Partage d'exotismes

L’exotisme est avant tout une question de regard. Le point de vue porté sur l’étranger engendre l’étrange. Il n’est donc en principe pas inhérent à l’œuvre. Il dépend d’une perspective qui lui est extérieure. Le partage d’exotismes égalitaire et réciproque pourrait fonctionner dans un monde où les pouvoirs seraient équilibrés. La tentation est grande pour certains artistes qui estiment que leur clientèle est principalement en Occident, d’émailler leurs œuvres d’éléments exotiques pour ce public. Inversement, dénoncer chez les artistes étrangers à notre culture, la moindre intrusion d’élément vernaculaire les condamne à devenir des singes de notre culture et abandonner leur propre histoire.

Certaines œuvres d’artistes occidentaux ne sont pas dénuées de quelques effets exotiques puisqu’ils sont de plus en plus nombreux à rendre compte de la réalité des autres cultures. Là aussi une condamnation systématique serait absurde. Le repli total sur soi n’est pas imaginable et le jugement doit s’exercer sur la valeur intrinsèque de l’œuvre, qui doit dépasser le simple usage du pittoresque. Il serait bien téméraire aujourd’hui de vouloir déceler une pureté éthique et culturelle qui serait conforme à un souhait d’autonomie dénuée de contact avec l’occident. L’art n’est, comme toujours, qu’une suite d’appropriations, de contacts, d’influences et de métissages, n’en déplaise aux tenants de la pureté stylistique ou ethnique.

Parmi les préoccupations majeures des générations antérieures, figurait la nécessité d’établir l’autonomie de l’activité artistique au sein du corps social. Les créations rivalisent de radicalisme pour atteindre des sommets ultimes qui accréditent la témérité des conquérants des territoires de l’art comme inexplorés. Les récits de ces victoires héroïques sont devenus pour les artistes d’aujourd’hui des légendes, comparables à l’hagiographie des saints. Sans doute sont-ils plus touchés par les biographies elles-mêmes, les prises de position et les comportements radicaux que par les œuvres. Leur tentation va plus dans le sens d’une expérimentation de telles attitudes vis-à-vis du public que de la création d’une œuvre à valeur éternelle.

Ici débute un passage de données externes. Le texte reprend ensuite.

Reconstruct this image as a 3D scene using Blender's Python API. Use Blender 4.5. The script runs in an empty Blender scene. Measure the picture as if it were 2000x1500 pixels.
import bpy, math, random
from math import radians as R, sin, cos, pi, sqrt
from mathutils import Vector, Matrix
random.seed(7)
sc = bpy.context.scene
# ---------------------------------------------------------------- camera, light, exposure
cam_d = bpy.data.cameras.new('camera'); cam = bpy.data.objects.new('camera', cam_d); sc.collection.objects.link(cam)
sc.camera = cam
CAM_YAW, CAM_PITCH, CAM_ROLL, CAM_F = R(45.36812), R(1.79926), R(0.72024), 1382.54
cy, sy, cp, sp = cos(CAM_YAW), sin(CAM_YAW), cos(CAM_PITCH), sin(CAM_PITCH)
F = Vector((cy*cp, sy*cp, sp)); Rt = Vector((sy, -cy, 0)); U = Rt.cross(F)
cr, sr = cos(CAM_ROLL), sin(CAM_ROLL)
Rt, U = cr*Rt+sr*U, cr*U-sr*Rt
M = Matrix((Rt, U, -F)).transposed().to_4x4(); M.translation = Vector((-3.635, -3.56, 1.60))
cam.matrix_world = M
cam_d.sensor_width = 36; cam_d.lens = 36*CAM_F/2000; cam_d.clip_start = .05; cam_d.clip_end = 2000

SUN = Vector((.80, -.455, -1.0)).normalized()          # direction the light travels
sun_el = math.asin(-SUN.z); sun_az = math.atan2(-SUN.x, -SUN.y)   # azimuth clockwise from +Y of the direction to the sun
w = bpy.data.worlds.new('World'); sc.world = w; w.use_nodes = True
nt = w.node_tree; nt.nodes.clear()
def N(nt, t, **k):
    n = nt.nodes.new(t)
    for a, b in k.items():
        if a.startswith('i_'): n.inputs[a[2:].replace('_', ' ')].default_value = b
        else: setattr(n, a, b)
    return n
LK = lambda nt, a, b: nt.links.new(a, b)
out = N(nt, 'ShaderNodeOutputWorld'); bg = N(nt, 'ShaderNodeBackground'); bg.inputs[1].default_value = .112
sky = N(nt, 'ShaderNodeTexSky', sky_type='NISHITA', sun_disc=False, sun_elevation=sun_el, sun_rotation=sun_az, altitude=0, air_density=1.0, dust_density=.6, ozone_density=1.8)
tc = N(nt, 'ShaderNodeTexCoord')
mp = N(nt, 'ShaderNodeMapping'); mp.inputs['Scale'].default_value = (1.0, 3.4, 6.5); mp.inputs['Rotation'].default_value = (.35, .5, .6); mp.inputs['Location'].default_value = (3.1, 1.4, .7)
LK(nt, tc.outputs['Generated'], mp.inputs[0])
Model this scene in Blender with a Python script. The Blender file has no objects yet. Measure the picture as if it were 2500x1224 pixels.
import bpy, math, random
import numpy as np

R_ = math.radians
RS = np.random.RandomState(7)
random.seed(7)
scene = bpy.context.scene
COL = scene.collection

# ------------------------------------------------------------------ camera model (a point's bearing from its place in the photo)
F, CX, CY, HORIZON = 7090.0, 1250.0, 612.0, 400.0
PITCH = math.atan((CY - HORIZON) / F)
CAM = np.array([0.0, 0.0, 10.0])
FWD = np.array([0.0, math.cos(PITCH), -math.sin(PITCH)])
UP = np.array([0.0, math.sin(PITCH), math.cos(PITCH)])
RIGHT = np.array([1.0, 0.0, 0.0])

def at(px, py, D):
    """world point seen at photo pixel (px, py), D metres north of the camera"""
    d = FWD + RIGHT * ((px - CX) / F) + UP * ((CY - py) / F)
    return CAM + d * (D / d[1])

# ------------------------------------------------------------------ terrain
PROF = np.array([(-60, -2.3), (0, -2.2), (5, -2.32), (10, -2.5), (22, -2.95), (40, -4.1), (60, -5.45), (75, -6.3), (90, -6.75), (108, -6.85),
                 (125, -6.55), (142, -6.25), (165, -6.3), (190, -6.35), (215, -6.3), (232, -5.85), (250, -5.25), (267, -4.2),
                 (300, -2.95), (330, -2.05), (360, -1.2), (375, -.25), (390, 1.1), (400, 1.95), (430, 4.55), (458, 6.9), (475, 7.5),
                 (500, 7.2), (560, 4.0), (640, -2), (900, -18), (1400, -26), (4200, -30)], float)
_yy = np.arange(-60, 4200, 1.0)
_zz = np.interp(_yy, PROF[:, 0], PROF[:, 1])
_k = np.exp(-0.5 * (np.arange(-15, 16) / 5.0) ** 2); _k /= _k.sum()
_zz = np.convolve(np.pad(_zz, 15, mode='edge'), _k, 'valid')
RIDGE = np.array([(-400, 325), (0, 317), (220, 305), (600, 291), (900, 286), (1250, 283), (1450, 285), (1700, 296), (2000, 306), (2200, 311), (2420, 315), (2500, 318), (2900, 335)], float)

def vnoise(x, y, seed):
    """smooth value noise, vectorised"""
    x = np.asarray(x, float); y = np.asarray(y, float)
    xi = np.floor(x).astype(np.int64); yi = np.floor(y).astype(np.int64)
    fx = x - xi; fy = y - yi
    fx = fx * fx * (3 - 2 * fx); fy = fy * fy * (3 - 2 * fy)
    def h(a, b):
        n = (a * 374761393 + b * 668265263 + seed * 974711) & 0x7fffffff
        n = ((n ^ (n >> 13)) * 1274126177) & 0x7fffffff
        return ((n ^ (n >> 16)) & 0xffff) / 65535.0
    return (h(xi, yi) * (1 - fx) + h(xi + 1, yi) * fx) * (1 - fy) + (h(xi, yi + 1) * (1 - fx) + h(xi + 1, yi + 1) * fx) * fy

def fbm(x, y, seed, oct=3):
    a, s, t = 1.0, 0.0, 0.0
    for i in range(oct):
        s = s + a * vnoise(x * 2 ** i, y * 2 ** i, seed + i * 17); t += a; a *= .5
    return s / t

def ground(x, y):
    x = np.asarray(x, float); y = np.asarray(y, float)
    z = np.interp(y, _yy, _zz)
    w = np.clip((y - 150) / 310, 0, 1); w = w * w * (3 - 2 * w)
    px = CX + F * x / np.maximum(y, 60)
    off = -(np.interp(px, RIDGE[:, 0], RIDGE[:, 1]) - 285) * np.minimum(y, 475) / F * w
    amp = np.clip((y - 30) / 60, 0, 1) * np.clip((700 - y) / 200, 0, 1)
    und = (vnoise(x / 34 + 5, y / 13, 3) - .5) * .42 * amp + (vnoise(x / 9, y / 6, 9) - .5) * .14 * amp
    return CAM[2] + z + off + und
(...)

Dans le même temps, la prégnance et la domination des catégories proprement artistiques s’estompent au profil de valeurs plus générales relevant des sciences humaines ou de l’anthropologie.

L’homme est remis au centre des préoccupations dans sa plénitude et pas seulement sa quête d’une pureté ascétique du visuel.

La pensée visuelle se réincarne dans la sensation de la destinée humaine. Maintes frivolités des artistes d’aujourd’hui ne font que masquer la nécessité de se connaître soi-même et de savoir affronter la condition humaine.

Ces facteurs facilitent aujourd’hui une communication entre les artistes de cultures différentes. Il est impératif que ceux qui créent en dehors de nos circuits aient la possibilité de continuer à le faire dans le respect de leur tradition, de leur histoire et de leur système de références.

Et s’ils optent pour ce choix, il est tout aussi impératif qu’ils trouvent dans les circuits valorisants de l’Occident si puissant, une reconnaissance de leur valeur intrinsèque.